** START Source data **

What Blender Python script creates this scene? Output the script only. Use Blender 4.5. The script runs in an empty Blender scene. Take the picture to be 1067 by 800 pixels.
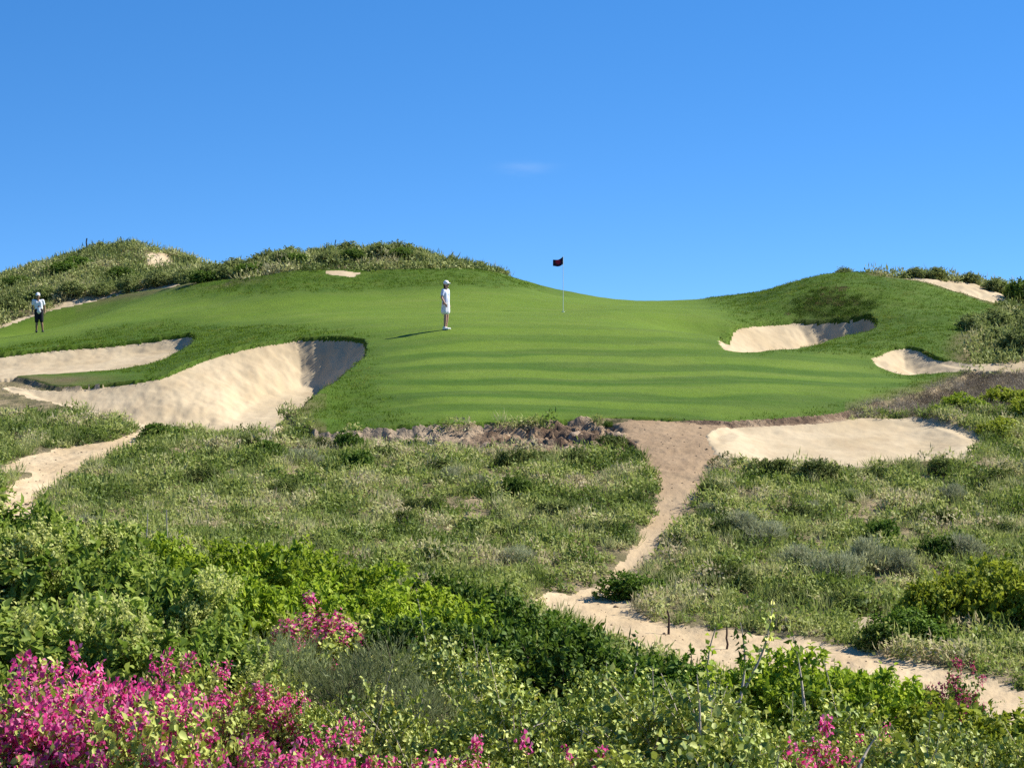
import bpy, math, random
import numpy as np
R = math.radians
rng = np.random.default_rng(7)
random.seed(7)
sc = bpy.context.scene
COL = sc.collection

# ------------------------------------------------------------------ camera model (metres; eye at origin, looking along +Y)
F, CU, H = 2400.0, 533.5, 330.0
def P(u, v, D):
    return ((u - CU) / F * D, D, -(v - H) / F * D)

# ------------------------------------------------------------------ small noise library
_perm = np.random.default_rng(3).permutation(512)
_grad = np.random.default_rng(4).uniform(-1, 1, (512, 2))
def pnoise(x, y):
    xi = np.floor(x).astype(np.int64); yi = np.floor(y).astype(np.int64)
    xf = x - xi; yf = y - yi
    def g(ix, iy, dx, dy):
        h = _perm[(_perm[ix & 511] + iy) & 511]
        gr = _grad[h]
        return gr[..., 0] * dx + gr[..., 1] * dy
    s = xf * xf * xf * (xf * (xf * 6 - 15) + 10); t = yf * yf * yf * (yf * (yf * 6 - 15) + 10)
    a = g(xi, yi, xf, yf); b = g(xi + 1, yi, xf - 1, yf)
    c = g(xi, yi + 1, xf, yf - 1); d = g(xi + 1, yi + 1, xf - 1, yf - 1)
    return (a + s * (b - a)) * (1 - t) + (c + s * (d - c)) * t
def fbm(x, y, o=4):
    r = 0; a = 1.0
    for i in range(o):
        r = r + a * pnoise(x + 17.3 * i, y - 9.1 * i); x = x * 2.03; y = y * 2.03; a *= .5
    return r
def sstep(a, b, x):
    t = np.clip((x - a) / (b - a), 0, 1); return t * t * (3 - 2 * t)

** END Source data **

Requirement: Check each line above for "scene" and return the ones that have it.

Final answer:
What Blender Python script creates this scene? Output the script only. Use Blender 4.5. The script runs in an empty Blender scene. Take the picture to be 1067 by 800 pixels.
sc = bpy.context.scene